Coyote's Canyon Journal

"Now I see the secret of the making of the best persons. It is to grow in the open air and to eat and sleep with the earth." -- Walt Whitman, Song of the Open Road

My Photo
Name:
Location: Canyon State of Mind, United States

I enjoy writing. I don't actually make a living with my English degree, so I keep a blog for fun. The blog is first draft, and as a former editor I apologize for any weird errors that may be present. I do not apologize for writing about things that matter to me. Thanks for reading.

Thursday, October 05, 2006

Subdued.

It's uncharacteristically rainy here today, which is just fine for a day that marks the funerals of four innocent children. I don't usually get worked up over stories like this, but I found myself crying while I was watching TV two days ago when this story broke. The last time I cried about something on the news was September 1, 2005...watching people scream for help in New Orleans.

I'm not an overly emotional person. I used to be, but I am not anymore. I don't cry at the drop of a hat. These days, it takes a lot for me to break down. A LOT. Maybe that's a sorry side-effect of living in one of the meanest towns in America. Maybe it's a sign of strength, or a sign that I'm horribly jaded. I am not sure which. Perhaps being jaded is a strength so you can help other people in their time of need without having an old-fashioned come-apart.
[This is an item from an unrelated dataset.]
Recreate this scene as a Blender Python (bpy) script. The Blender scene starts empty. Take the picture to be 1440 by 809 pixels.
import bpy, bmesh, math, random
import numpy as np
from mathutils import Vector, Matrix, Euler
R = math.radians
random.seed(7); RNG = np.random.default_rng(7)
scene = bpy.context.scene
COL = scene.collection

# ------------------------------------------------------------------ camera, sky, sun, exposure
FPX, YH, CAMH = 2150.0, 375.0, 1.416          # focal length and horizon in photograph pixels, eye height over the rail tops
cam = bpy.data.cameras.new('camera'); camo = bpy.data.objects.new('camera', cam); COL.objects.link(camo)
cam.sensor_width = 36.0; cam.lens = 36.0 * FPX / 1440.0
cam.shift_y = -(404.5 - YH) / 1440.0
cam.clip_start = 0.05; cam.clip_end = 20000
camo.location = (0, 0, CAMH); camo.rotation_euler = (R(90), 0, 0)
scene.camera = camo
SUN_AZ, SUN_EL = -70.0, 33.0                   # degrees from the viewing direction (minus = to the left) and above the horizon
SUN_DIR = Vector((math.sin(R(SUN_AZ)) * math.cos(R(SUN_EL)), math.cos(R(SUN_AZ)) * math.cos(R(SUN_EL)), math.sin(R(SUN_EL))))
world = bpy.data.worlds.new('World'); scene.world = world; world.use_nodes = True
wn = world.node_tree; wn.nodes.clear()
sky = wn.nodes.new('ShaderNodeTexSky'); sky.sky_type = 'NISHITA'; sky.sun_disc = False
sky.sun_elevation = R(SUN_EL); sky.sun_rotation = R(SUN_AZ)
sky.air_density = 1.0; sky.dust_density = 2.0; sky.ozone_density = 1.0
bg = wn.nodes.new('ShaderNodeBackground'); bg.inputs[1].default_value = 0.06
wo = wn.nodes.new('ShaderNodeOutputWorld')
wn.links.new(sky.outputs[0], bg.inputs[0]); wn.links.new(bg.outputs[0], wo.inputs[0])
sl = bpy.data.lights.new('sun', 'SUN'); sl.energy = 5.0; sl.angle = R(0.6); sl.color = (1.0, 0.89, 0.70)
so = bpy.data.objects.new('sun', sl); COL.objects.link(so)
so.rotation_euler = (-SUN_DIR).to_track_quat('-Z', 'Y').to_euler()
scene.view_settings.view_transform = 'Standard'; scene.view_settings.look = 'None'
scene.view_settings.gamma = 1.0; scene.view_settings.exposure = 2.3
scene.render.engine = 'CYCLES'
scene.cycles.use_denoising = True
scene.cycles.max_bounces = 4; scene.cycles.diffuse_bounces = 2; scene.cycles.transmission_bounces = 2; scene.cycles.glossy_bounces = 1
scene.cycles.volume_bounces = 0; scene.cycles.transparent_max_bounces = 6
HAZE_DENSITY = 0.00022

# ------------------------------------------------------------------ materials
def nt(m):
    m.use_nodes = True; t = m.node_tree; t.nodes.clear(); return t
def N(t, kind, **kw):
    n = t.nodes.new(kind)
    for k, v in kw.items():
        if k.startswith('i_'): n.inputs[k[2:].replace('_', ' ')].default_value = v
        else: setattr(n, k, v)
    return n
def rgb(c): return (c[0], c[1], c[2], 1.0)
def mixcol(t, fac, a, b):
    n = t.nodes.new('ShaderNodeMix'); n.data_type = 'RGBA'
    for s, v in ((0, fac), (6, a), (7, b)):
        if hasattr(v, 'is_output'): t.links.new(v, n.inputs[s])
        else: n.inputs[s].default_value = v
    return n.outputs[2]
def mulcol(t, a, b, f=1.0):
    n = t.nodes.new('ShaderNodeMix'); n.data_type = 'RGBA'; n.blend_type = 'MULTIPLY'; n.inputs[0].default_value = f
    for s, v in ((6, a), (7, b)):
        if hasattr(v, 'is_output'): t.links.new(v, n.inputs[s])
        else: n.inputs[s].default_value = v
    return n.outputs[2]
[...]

I know that something inside of me still works correctly, though, because I know that these horrible stories were worth a few tears. At least I'm not a robot. I'm not completely dead inside. Living here hasn't totally hardened my heart; there is still some part of me that responds normally, thank god. Even though media coverage can sometimes be silly or over-the-top, these stories are still, at their core, about how hard it is to be a human being sometimes. And I can totally relate.